With a celebrated career in architecture, graphic design, illustration, and typography, Matteo Bologna is behind one of the most respected design studios in the world, Mucca. And now we hear from the man himself of the five books that shaped him and his creative practice.

Matteo is renowned for his focused but fun-loving approach to design, one that has attracted the likes of Sephora, Barnes & Noble and Target, plus WeWork, Whole Foods, and the legendary Balthazar in New York City, amongst many others. As a former board member of AIGA NY and president emeritus of the Type Directors Club, he frequently lectures around the world about his passion for typography.

Here, we share some of his favourite reading materials, or as Matteo puts it, his “looking materials”, as they focus mostly on the shape of letters. “I wish any of these books were available at the beginning of my career,” he tells Creative Boom. “I would have become the ‘amazing designer’ I am right now way faster. I would probably have retired from the profession 20 years ago.”

1. Type Tricks by Sofie Beier

This is the nerdiest book on designing letterforms that you can find. It appeared a couple of years ago in my Amazon suggestions. While I was expecting it to be shit, it’s actually the bible of type design that we (type designers) were all waiting for. It includes advice on everything from drawing perfect Bezièr curves and how to space fonts to the difference in x-height between a bold font and its corresponding regular weight.

It’s a pocketbook filled with all those important type design stratagems previously dispersed among hundreds of different books and websites. Perfect for type designers and lettering artists, or designers who want to brag about type at typography salons.

2. The Golden Secrets of Lettering by Martina Flor

Disguised as a great lettering manual, this book will also teach the basics of type design and the ins and outs of the professional freelancer. Written simply and entertainingly, the pages are filled with beautiful and clear hand-drawn diagrams to help the reader understand the author’s ideas. It is perfect for lovers of lettering and type and freelance graphic professionals who want to improve their type knowledge (and we all need that).

3. Stop Stealing Sheep & Find Out How Type Works by Erik Spiekermann

This book is personally one of my all-time favourites on type. And it’s written by one of the best minds in the graphic and type design business of the last decade, Erik Spiekermann. From founding Meta Design to creating FontShop, he is one of the designers whose super popular typefaces (FFMeta, FFOfficina) populated the surface of myriads of publications in the ’80s and the ’90s.

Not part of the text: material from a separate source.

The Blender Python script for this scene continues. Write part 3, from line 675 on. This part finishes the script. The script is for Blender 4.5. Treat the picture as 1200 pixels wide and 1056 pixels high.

In a very accessible way, the book explores the semantic importance of type and its design while sprinkling a brilliant coat of humour within the writing and visual references. Perfect for all your friends that need to stop using shitty type and students of design and typography. Easy and often fun to read.

4. Stencil Type by Steven Heller and Louise Fili

These are three separate books, but I believe they should be purchased as a bundle. Each one showcases a diverse selection of type samples from the past whose only common denominator – besides their type classification (Scripts, Stencil or Slab) – is their beauty.

They’re also the reason why we should stop lazily visiting Pinterest pages created by algorithms and go back to looking at collections made by real design experts with informed opinions whose only goal is to share their often insane and quirky passions with fellow designers.

At Mucca, we always use these books as references for any creative projects needing historical references. Perfect for designers, type designers, lettering artists, or whoever has a designer in their family and has no idea what to put under the holiday tree.

5. Typography for Lawyers by Matthew Butterick

I have no idea how I got to this book. Still, author Matthew Butterick, an attorney and Harvard-trained typographer (and font designer!), dispelled the myth that legal documents are incompatible with excellent typography. It may seem weird to add this publication as a part of my recommendations for design books. Still, here we can find an excellent introduction to typography for everyone using type, not just lawyers.

He also has a web book Practical Typography, not targeted to lawyers that I often use as a quick reference whenever I forget how to use ’em’ dashes versus ‘en’ dashes or other type etiquette for print or web.

In certain states, you can only use Times New Roman. In other states, you can use other typefaces, and nobody knows. Lawyers still use shitty type. It’s incredible that in a world where those professionals spend 90% of their time reading, the formatting of the documents is appalling. He helps layout why it’s rubbish and how it can be improved, if legally possible.